1. du social tout d'abord, qui est dans le même temps soumis aux exigences économiques de profit, de rentabilité et corrélativement, de grèves et de conflits sociaux.

2. de l'enseignement ensuite, incapable de se mettre à niveau dès lors qu'il ne s'est préoccupé que du quantitatif au détriment du qualitatif.

3. des libertés, enfin, qui font partie des acquis et des réformes ; souvent, les jeunes ne savent pas quoi dire mais ils savent, pour les plus férus, l'exprimer à travers les réseaux sociaux et les forums les regroupant : pour passer le temps» disent-ils et aussi quelques messages qu'il appartiendra aux ainés, notamment ceux qui sont au pouvoir, ou qui s'apprêtent à le prendre par l'urne, de décoder.

Il faut dire que beaucoup reste à faire au plan social, mais aussi générationnel, sinon comment expliquer, que 50 ans après l'indépendance un jeune algérien sur cinq ne connait de la guerre de libération, que les récits familiaux, ou ce qu'il suit, cycliquement, à la télévision, comme reportages redondants, sur les maquis ou les hommes qui ont fait la révolution.

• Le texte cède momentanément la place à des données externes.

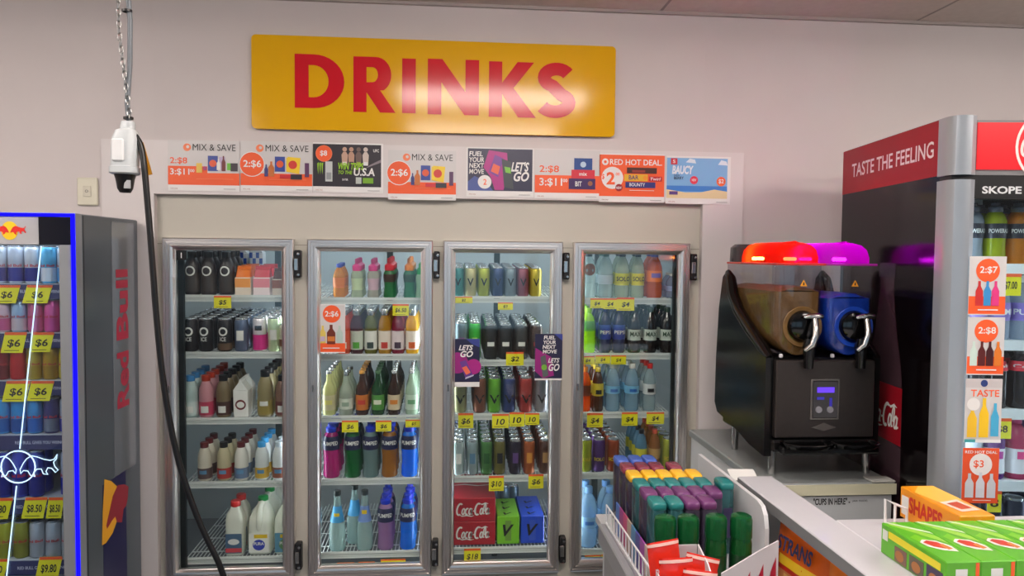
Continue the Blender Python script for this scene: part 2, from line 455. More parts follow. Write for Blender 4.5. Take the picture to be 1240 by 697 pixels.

Il faut avoir le courage d'admettre, aujourd'hui, que ce qui était charnel pour les moudjahidines n'est plus qu'un «ouï-dire» pour les adolescents, tant que l'histoire n'est ni écrite ni enseignée correctement.

Le fossé se creusera davantage entre les générations, les jeunes estimant, aujourd'hui plus que jamais, qu'ils n'ont pas eu la part de pétrole qu'il leur revient, ou les postes de commandement auxquels, légitimement, ils aspirent, 52 ans après l'indépendance et qui exige une «transmission générationnelle du pouvoir» maintenant !

Nos jeunes, c'est connu : quand ils adhèrent, ils aiment jusqu'à en mourir, comme par exemple, quand ils fêtent les victoires de l'équipe nationale de football et les accidents qui s'en suivent et quand ils détestent, c'est en masse qu'ils l'expriment !

Et toutes les promesses électorales, aussi mirobolantes soient-elles, n'y changeront rien.